▶ _DIRECTIVE_: Copy exactly the lines from the first line of the records below through the line containing "ribbon('river', RIVER, 5, M_WATER, .45)", including both, and nothing else.

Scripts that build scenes
◇ ◇ ◇
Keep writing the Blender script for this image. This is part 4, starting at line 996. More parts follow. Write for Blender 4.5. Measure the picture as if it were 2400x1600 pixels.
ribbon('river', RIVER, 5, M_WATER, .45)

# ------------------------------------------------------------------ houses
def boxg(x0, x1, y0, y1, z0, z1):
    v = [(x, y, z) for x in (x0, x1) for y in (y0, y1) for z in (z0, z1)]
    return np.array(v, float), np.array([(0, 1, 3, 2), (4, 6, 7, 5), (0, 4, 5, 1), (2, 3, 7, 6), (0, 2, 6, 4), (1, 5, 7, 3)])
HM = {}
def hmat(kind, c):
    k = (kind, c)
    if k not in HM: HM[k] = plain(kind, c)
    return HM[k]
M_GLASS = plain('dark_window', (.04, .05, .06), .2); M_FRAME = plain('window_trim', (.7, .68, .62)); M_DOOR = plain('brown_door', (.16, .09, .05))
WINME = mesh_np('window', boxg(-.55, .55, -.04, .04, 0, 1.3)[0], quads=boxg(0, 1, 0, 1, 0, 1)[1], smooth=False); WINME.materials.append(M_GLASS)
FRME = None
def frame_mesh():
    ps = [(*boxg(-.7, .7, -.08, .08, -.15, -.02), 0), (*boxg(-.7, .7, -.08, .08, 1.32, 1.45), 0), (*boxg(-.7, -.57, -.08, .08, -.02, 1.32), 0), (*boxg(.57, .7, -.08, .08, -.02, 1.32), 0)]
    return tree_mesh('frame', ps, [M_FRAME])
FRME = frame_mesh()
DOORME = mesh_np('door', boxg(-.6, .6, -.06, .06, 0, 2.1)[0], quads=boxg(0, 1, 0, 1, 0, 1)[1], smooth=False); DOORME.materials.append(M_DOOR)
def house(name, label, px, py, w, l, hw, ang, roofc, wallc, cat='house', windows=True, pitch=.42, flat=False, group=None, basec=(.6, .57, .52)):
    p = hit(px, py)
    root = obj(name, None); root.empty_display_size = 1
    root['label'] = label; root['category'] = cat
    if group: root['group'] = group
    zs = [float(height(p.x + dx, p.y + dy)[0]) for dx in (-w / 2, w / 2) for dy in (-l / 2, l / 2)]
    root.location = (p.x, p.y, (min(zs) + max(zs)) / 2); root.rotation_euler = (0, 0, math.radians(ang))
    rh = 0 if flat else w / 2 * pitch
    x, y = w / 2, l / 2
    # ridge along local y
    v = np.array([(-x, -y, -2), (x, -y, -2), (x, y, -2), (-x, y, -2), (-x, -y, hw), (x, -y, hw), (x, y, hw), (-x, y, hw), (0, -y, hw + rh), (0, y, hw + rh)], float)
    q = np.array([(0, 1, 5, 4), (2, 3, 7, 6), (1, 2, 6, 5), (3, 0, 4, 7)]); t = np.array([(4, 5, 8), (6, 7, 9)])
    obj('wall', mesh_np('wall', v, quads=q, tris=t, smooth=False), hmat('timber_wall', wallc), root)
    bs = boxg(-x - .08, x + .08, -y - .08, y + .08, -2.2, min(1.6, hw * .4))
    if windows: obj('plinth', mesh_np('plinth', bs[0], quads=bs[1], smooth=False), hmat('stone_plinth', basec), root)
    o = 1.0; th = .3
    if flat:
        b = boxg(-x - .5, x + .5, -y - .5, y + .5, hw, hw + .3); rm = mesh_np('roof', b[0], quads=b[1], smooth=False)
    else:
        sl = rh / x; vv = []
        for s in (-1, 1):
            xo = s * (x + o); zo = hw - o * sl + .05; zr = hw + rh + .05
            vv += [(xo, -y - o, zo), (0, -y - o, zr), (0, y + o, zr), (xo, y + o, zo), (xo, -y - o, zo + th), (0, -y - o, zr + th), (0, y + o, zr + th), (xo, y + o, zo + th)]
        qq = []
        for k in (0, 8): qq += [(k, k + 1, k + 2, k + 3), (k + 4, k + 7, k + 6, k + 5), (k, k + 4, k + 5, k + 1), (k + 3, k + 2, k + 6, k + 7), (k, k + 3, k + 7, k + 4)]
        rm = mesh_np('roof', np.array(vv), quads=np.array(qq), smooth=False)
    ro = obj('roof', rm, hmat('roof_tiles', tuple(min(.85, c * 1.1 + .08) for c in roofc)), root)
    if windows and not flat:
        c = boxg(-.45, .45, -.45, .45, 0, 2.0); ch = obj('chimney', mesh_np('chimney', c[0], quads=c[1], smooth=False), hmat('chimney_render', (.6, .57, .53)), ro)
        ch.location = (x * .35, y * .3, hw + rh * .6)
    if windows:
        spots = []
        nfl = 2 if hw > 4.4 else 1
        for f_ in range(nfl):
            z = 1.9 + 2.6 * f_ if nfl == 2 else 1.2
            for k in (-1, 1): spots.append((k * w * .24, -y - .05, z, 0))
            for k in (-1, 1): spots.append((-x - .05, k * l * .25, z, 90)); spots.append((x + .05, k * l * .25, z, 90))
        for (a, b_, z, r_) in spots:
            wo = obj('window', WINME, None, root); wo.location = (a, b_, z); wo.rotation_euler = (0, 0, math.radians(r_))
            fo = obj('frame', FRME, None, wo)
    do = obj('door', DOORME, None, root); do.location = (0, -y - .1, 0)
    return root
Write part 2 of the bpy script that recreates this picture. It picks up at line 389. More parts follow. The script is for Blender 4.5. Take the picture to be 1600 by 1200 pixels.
◇ ◇ ◇
▶ _REPLY_:
Keep writing the Blender script for this image. This is part 4, starting at line 996. More parts follow. Write for Blender 4.5. Measure the picture as if it were 2400x1600 pixels.
ribbon('river', RIVER, 5, M_WATER, .45)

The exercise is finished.